When van Lawick is given another assignment apart from Goodall, the documentary gets another conflict to resolve. The film then goes from the story of a woman stepping into a man's world, by early 1960s standards, to the story of a woman torn between her work and her man.

“I definitely was aware that we were making a story about female empowerment,” Morgen said, “about a woman who had to overcome the structural opposition of her time. We were also telling a story about passion – Jane’s passion for her endeavors, as well as Hugo’s passions for his endeavors. It’s a love story, but not in the traditional girl-boy thing. It’s ultimately a love story about a woman and her work and a man and his work. I think all those themes, coupled with this idea of the film being sort of a modern-day cinematic opera, was something we were very aware of.”

Goodall was sent to Gombe without any scientific training by Kenyan archaeologist Louis Leakey, and we see her discover chimpanzees creating tools to help them gather food. Previously, it was thought that only humans were capable of inventing tools.

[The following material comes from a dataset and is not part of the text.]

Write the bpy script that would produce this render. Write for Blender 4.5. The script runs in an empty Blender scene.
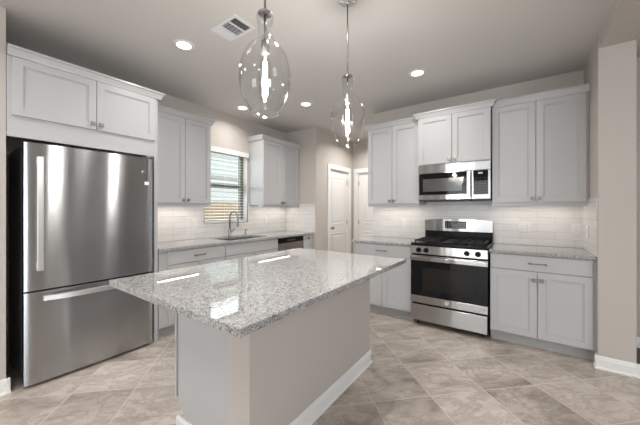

Morgen credits Goodall (who went on to earn a Ph.D. in ethology from Cambridge) with being able to communicate the magic of her experience, as effectively as Evans carried “The Kid Stays in the Picture” with his story-telling skills.

“Bob is one of the few people who can tell a story better than anyone, and that’s true of Jane Goodall, too,” said Morgen. “She has lived a totally extraordinary life and has this unique ability to write about it and articulate it. Without that, there is no film, ‘Jane.’ In fact, without that ability to communicate, we wouldn’t be talking about Jane Goodall. I think that was the unique gift I inherited with Jane. She’s a prolific writer and orator, and both of those ended up becoming quite useful for me in the construction of the film.”

But Morgen wasn’t just handed the materials for this film. He mapped out his story after viewing the 150 hours of footage and then added what he needed to realize his vision. He ended up with 800 to 1,000 hours of footage before starting to edit.

“I’ve been writing documentary screenplays for 17 years,” said Morgen. “My process is, I read whatever books are available about a subject and then I begin to screen through all the material that exists on a subject. At that point, I determine what is the best story that can be told using the materials that are available to us and, if we’re lacking any materials, what do we need to do to create the visuals and how can we interweave that organically? That’s my process.”

“Jane,” which is on the Shortlist for an Academy Award for Best Documentary, screens at 1 p.m. Saturday at the Camelot and 2:30 p.m. Sunday at the Regal Cinemas.